WHAT THIS TASK INVOLVES —
Retype only what runs from the beginning of the data through the line with "return m, nt, b"; please omit the pictures and keep every line exact.

DATA LINES —
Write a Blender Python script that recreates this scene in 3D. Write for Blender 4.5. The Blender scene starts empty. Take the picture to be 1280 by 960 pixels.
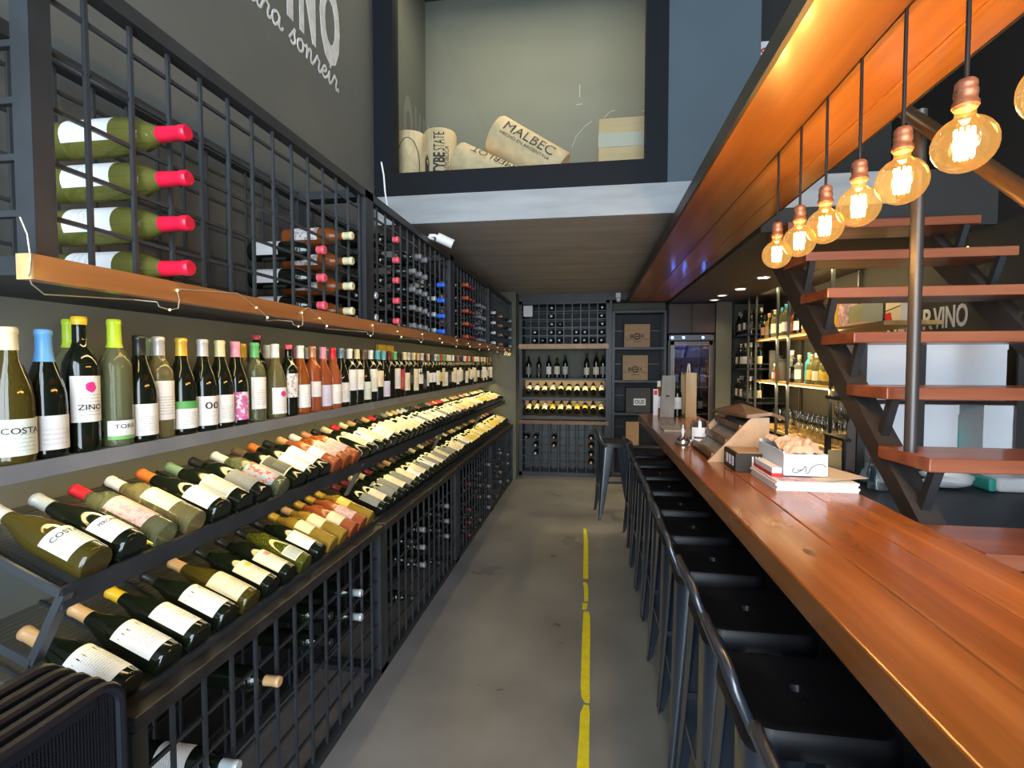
import bpy, bmesh, math, random
from mathutils import Vector, Matrix
random.seed(7)
C = bpy.context.scene.collection
D = bpy.data
PI = math.pi

# ---------------------------------------------------------------- materials
def new_mat(name):
    m = D.materials.new(name); m.use_nodes = True
    nt = m.node_tree; b = nt.nodes.get('Principled BSDF')
    return m, nt, b

def plain(name, col, rough=.5, metal=0., coat=0., noise=0., nscale=6., bump=0., trans=0., ior=1.45, spec=.5):
    m, nt, b = new_mat(name)
    b.inputs['Base Color'].default_value = (*col, 1)
    b.inputs['Roughness'].default_value = rough
    b.inputs['Metallic'].default_value = metal
    b.inputs['Coat Weight'].default_value = coat
    b.inputs['Coat Roughness'].default_value = .08
    b.inputs['Transmission Weight'].default_value = trans
    b.inputs['IOR'].default_value = ior
    b.inputs['Specular IOR Level'].default_value = spec
    if noise or bump:
        tc = nt.nodes.new('ShaderNodeTexCoord')
        n = nt.nodes.new('ShaderNodeTexNoise'); n.inputs['Scale'].default_value = nscale
        n.inputs['Detail'].default_value = 6
        nt.links.new(tc.outputs['Object'], n.inputs['Vector'])
        if noise:
            r = nt.nodes.new('ShaderNodeValToRGB')
            r.color_ramp.elements[0].position = .3; r.color_ramp.elements[1].position = .72
            r.color_ramp.elements[0].color = (*[c * (1 - noise) for c in col], 1)
            r.color_ramp.elements[1].color = (*[min(1, c * (1 + noise)) for c in col], 1)
            nt.links.new(n.outputs['Fac'], r.inputs['Fac'])
            nt.links.new(r.outputs['Color'], b.inputs['Base Color'])
        if bump:
            bp = nt.nodes.new('ShaderNodeBump'); bp.inputs['Strength'].default_value = bump
            bp.inputs['Distance'].default_value = .01
            nt.links.new(n.outputs['Fac'], bp.inputs['Height'])
            nt.links.new(bp.outputs['Normal'], b.inputs['Normal'])
    return m

def wood(name, dark, mid, light, axis='Y', rough=.3, coat=.3, scale=1., plank=0.):
    """grain runs along `axis`"""
    m, nt, b = new_mat(name); N = nt.nodes; L = nt.links
    tc = N.new('ShaderNodeTexCoord'); mp = N.new('ShaderNodeMapping')
    s = {'X': (.7, 9, 9), 'Y': (9, .7, 9), 'Z': (9, 9, .7)}[axis]
    mp.inputs['Scale'].default_value = tuple(v * scale for v in s)
    L.new(tc.outputs['Object'], mp.inputs['Vector'])
    n1 = N.new('ShaderNodeTexNoise'); n1.inputs['Scale'].default_value = 1.3
    n1.inputs['Detail'].default_value = 4; n1.inputs['Distortion'].default_value = .25
    L.new(mp.outputs['Vector'], n1.inputs['Vector'])
    n2 = N.new('ShaderNodeTexNoise'); n2.inputs['Scale'].default_value = 9
    n2.inputs['Detail'].default_value = 3
    L.new(mp.outputs['Vector'], n2.inputs['Vector'])
    mix = N.new('ShaderNodeMath'); mix.operation = 'MULTIPLY_ADD'
    mix.inputs[1].default_value = .16
    L.new(n2.outputs['Fac'], mix.inputs[0]); L.new(n1.outputs['Fac'], mix.inputs[2])
    r = N.new('ShaderNodeValToRGB')
    e = r.color_ramp.elements
    e[0].position = .30; e[0].color = (*dark, 1); e[1].position = .80; e[1].color = (*light, 1)
    k = e.new(.56); k.color = (*mid, 1)
    L.new(mix.outputs[0], r.inputs['Fac'])
    last = r.outputs['Color']
    if plank:
        sep = N.new('ShaderNodeSeparateXYZ'); L.new(tc.outputs['Object'], sep.inputs[0])
        d = N.new('ShaderNodeMath'); d.operation = 'DIVIDE'; d.inputs[1].default_value = plank
        L.new(sep.outputs['X'], d.inputs[0])
        f = N.new('ShaderNodeMath'); f.operation = 'FLOOR'; L.new(d.outputs[0], f.inputs[0])
        wn = N.new('ShaderNodeTexWhiteNoise'); wn.noise_dimensions = '1D'; L.new(f.outputs[0], wn.inputs['W'])
        hsv = N.new('ShaderNodeHueSaturation')
        mr = N.new('ShaderNodeMapRange'); mr.inputs[3].default_value = .72; mr.inputs[4].default_value = 1.2
        L.new(wn.outputs['Value'], mr.inputs[0]); L.new(mr.outputs[0], hsv.inputs['Value'])
        L.new(last, hsv.inputs['Color']); last = hsv.outputs['Color']
    L.new(last, b.inputs['Base Color'])
    b.inputs['Roughness'].default_value = rough
    b.inputs['Coat Weight'].default_value = coat; b.inputs['Coat Roughness'].default_value = .12
    return m

def emit(name, col, s):
    m, nt, b = new_mat(name)
    b.inputs['Base Color'].default_value = (*col, 1)
    b.inputs['Emission Color'].default_value = (*col, 1); b.inputs['Emission Strength'].default_value = s
    return m

def thin_glass(name, tint, gloss=.1, rough=.02, glow=None):
    m, nt, b = new_mat(name); N = nt.nodes; L = nt.links
    out = N.get('Material Output'); N.remove(b)
    t = N.new('ShaderNodeBsdfTransparent'); t.inputs[0].default_value = (*tint, 1)
    g = N.new('ShaderNodeBsdfGlossy'); g.inputs['Roughness'].default_value = rough
    lw = N.new('ShaderNodeLayerWeight'); lw.inputs[0].default_value = .25
    mul = N.new('ShaderNodeMath'); mul.operation = 'MULTIPLY_ADD'; mul.inputs[1].default_value = .7; mul.inputs[2].default_value = gloss
    mul.use_clamp = True
    L.new(lw.outputs['Facing'], mul.inputs[0])
    mx = N.new('ShaderNodeMixShader'); L.new(mul.outputs[0], mx.inputs[0])
    L.new(t.outputs[0], mx.inputs[1]); L.new(g.outputs[0], mx.inputs[2]); last = mx.outputs[0]
    if glow:    # emission added to the glass, imitating the bloom of the lit filament
        em = N.new('ShaderNodeEmission'); em.inputs[0].default_value = (*glow[:3], 1); em.inputs[1].default_value = glow[3]
        ad = N.new('ShaderNodeAddShader'); L.new(last, ad.inputs[0]); L.new(em.outputs[0], ad.inputs[1]); last = ad.outputs[0]
    L.new(last, out.inputs['Surface'])
    return m

def label_mat(name, paper, ink, accent=None, mode='text', rows=14):
    """procedural print on a UV mapped label: u around, v up"""
    m, nt, b = new_mat(name); N = nt.nodes; L = nt.links
    uv = N.new('ShaderNodeTexCoord'); sp = N.new('ShaderNodeSeparateXYZ'); L.new(uv.outputs['UV'], sp.inputs[0])
    def math_(op, a, bb=None, c=None):
        n = N.new('ShaderNodeMath'); n.operation = op
        for i, v in enumerate((a, bb, c)):
            if v is None: continue
            if isinstance(v, (int, float)): n.inputs[i].default_value = v
            else: L.new(v, n.inputs[i])
        return n.outputs[0]
    u, v = sp.outputs['X'], sp.outputs['Y']
    row = math_('MULTIPLY', v, rows); fr = math_('FRACT', row)
    line = math_('LESS_THAN', fr, .42)
    mp = N.new('ShaderNodeMapping'); mp.inputs['Scale'].default_value = (26, rows, 1)
    L.new(uv.outputs['UV'], mp.inputs[0])
    n = N.new('ShaderNodeTexNoise'); n.inputs['Scale'].default_value = 2.2; n.inputs['Detail'].default_value = 1
    L.new(mp.outputs[0], n.inputs['Vector'])
    word = math_('GREATER_THAN', n.outputs['Fac'], .5)
    ucen = math_('ABSOLUTE', math_('SUBTRACT', u, .5))
    inside = math_('LESS_THAN', ucen, .3)
    vb = math_('LESS_THAN', v, .62 if mode != 'full' else .9); vb2 = math_('GREATER_THAN', v, .12)
    mask = math_('MULTIPLY', math_('MULTIPLY', line, word), math_('MULTIPLY', inside, math_('MULTIPLY', vb, vb2)))
    mask = math_('MULTIPLY', mask, .62)
    mx = N.new('ShaderNodeMix'); mx.data_type = 'RGBA'
    mx.inputs[6].default_value = (*paper, 1); mx.inputs[7].default_value = (*ink, 1)
    L.new(mask, mx.inputs[0]); col = mx.outputs[2]
    if accent:
        if mode == 'band':
            msk = math_('GREATER_THAN', v, .72)
        elif mode == 'foot':
            msk = math_('LESS_THAN', v, .2)
        elif mode == 'frame':
            a = math_('GREATER_THAN', ucen, .44); bb = math_('GREATER_THAN', math_('ABSOLUTE', math_('SUBTRACT', v, .5)), .44)
            msk = math_('MAXIMUM', a, bb)
        elif mode == 'blob':
            du = math_('MULTIPLY', math_('SUBTRACT', u, .52), 1.0); dv = math_('SUBTRACT', v, .76)
            d2 = math_('ADD', math_('MULTIPLY', du, du), math_('MULTIPLY', math_('MULTIPLY', dv, dv), 1.6))
            nn = N.new('ShaderNodeTexNoise'); nn.inputs['Scale'].default_value = 14; L.new(uv.outputs['UV'], nn.inputs['Vector'])
            msk = math_('LESS_THAN', math_('ADD', d2, math_('MULTIPLY', math_('SUBTRACT', nn.outputs['Fac'], .5), .03)), .022)
        elif mode == 'art':
            nn = N.new('ShaderNodeTexNoise'); nn.inputs['Scale'].default_value = 5; nn.inputs['Detail'].default_value = 4
            L.new(uv.outputs['UV'], nn.inputs['Vector']); msk = math_('GREATER_THAN', nn.outputs['Fac'], .53)
        else:
            msk = math_('GREATER_THAN', v, 2)
        m2 = N.new('ShaderNodeMix'); m2.data_type = 'RGBA'; L.new(msk, m2.inputs[0]); L.new(col, m2.inputs[6])
        m2.inputs[7].default_value = (*accent, 1); col = m2.outputs[2]
    L.new(col, b.inputs['Base Color']); b.inputs['Roughness'].default_value = .55
    return m

M = {}
M['steel'] = plain('charcoal_steel', (.028, .032, .036), .42, noise=.25, nscale=8)
M['steel_worn'] = plain('worn_black_rail', (.026, .025, .025), .36, noise=.5, nscale=14)
M['steel_grey'] = plain('grey_steel_flat', (.048, .054, .060), .38, metal=.2)
M['shelf_grey'] = plain('grey_steel_shelf', (.21, .22, .235), .42, noise=.15)
M['ribbed'] = plain('ribbed_panel', (.06, .06, .052), .6)
M['void'] = plain('dark_panel', (.02, .022, .025), .6, noise=.3)
M['wall'] = plain('dark_green_grey_plaster', (.135, .142, .128), .8, noise=.12, nscale=1.6, bump=.06)
M['wall_blue'] = plain('blue_grey_paint', (.075, .10, .12), .75, noise=.06, nscale=2)
M['wall_dark'] = plain('near_black_paint', (.026, .025, .023), .7, noise=.12, nscale=2)
M['wall_olive'] = plain('olive_grey_paint', (.135, .14, .108), .75, noise=.1, nscale=2)
M['ceiling'] = plain('dark_ceiling_paint', (.085, .078, .066), .8, noise=.1)
M['concrete'] = None
M['frame'] = plain('black_window_frame', (.010, .012, .015), .7, spec=.2)
M['chalkwall'] = None
M['text_white'] = plain('chalk_white_paint', (.72, .73, .72), .8, noise=.15, nscale=30)
M['cork'] = plain('cork', (.74, .56, .33), .75, noise=.16, nscale=14, bump=.1)
M['ink'] = plain('printed_black', (.03, .025, .02), .6)
M['pine'] = wood('pine', (.52, .33, .14), (.68, .46, .22), (.78, .57, .32), 'X', .5, 0, .8)
M['pine_v'] = wood('pine_upright', (.50, .31, .13), (.66, .43, .20), (.76, .55, .30), 'Z', .5, 0, 1.0)
M['counter'] = wood('varnished_counter_wood', (.245, .070, .014), (.37, .118, .024), (.56, .205, .050), 'Y', .24, .35, .8, plank=.17)
M['beam'] = wood('varnished_canopy_wood', (.25, .078, .010), (.42, .150, .020), (.62, .26, .045), 'Y', .3, .4, .7, plank=.155)
M['tread'] = wood('tread_wood', (.13, .035, .015), (.24, .07, .03), (.36, .13, .06), 'X', .35, .25, .9)
M['board'] = wood('rack_board_wood', (.24, .085, .02), (.40, .15, .04), (.52, .22, .07), 'Y', .4, .2, .8)
M['grain_end'] = plain('end_grain', (.62, .40, .17), .6, noise=.2, nscale=40)
M['walnut'] = wood('walnut', (.09, .045, .02), (.18, .095, .045), (.30, .18, .1), 'X', .5, 0, 1.2)
M['palewood'] = wood('pale_plywood', (.46, .29, .16), (.55, .37, .22), (.62, .44, .28), 'Y', .6, 0, .9)
M['greywood'] = wood('grey_driftwood', (.20, .18, .15), (.30, .27, .22), (.38, .35, .3), 'Z', .6, 0, 1.)
M['barshelf'] = wood('honey_shelf_wood', (.36, .2, .06), (.5, .3, .1), (.6, .4, .16), 'Y', .45, .1, 1.)
M['black_gloss'] = plain('black_lacquered_metal', (.020, .028, .042), .30, metal=.0, coat=.5, ior=1.75)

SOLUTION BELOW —
Write a Blender Python script that recreates this scene in 3D. Write for Blender 4.5. The Blender scene starts empty. Take the picture to be 1280 by 960 pixels.
import bpy, bmesh, math, random
from mathutils import Vector, Matrix
random.seed(7)
C = bpy.context.scene.collection
D = bpy.data
PI = math.pi

# ---------------------------------------------------------------- materials
def new_mat(name):
    m = D.materials.new(name); m.use_nodes = True
    nt = m.node_tree; b = nt.nodes.get('Principled BSDF')
    return m, nt, b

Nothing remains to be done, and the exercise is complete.